Dabush began voting for the Israeli left and also took off his kippa — the only one to do so in his extended family (he continues to observe, though, and currently engages in rabbinical studies). In 2014, during Israel’s military operation in Gaza, Dabush was one of the founders of “Future for the Western Negev” movement, a grassroots organization of Israelis living around Gaza calling for a negotiated end to the siege. “People on the left didn’t like the fact that we talked about security, but I think that any solution begins with security, for my kids and for the children of Gaza. After that we can speak about reconciliation.”

Years passed, and things remained the same…

“I remember a conversation we had after 2014 with political analyst Amit Segal, who predicted that the war won’t have an effect on the coming elections. It seemed absurd, but he was right. We failed. We failed to put Gaza on the agenda, and we failed to push the idea of replacing the wars with negotiations. So we ended up with another futile war.”

Palestinians walk next to a destroyed house in Rafah, after it was hit by Israeli air strikes during Operation Guardian of the Walls, in the Al-Rimal neighbourhood in Gaza City, May 30, 2021. (Abed Rahim Khatib/Flash90)
Palestinians walk next to a destroyed house in Rafah, after it was hit by Israeli air strikes during Operation Guardian of the Walls, in the Al-Rimal neighbourhood in Gaza City, May 30, 2021. (Abed Rahim Khatib/Flash90)

How did the 2021 military operation in Gaza make you feel?

“I was once on a TV panel right after a high-profile assassination of a Hamas leader, and the people at the studio said that it was a ‘game-changing blow.’ I couldn’t believe it. We went through this so many times. And once you exit the studio, those pundits tell you, ‘yes, I am for peace.’ Then why do you sit there and praise those assassinations? And my kids are sitting in the bomb shelter, and the kids in Gaza suffer, people getting killed just for us to end up in the same place? This is so frustrating!”

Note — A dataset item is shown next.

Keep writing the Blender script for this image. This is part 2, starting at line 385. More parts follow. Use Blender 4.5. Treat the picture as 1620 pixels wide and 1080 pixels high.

What sort of solution do you envision?

“I think we should end the siege, allow building a port there, allow them to work here… I think that we need to talk to Hamas, and I think that we should encourage the unification of the [Fatah-led] Palestinian Authority with Hamas, but if not then we should speak to Hamas alone. It doesn’t matter whether it’s a full deal or some long hudnah [“truce” or “armistice” in Arabic]. I don’t care if it’s a right-wing or leftist leader doing it: it needs to be done. When I tell my kids that I was in Gaza or that we had friends there, they find it hard to believe. Things have been going on this way for so long.”

Sometimes it seems to me completely unbelievable that the siege goes on, that the status quo of military operations continues for more than a decade.

“It serves the leadership, whether it’s Bibi or Bennett. They can go on claiming that peace is impossible. ‘We left Gaza and this is what we got,’ and so on, so we need to go on with the occupation of the West Bank. The people here are being sacrificed for the settlements.”

Correction: This article has been amended to reflect the fact that Avi Dabush remains a member of Meretz.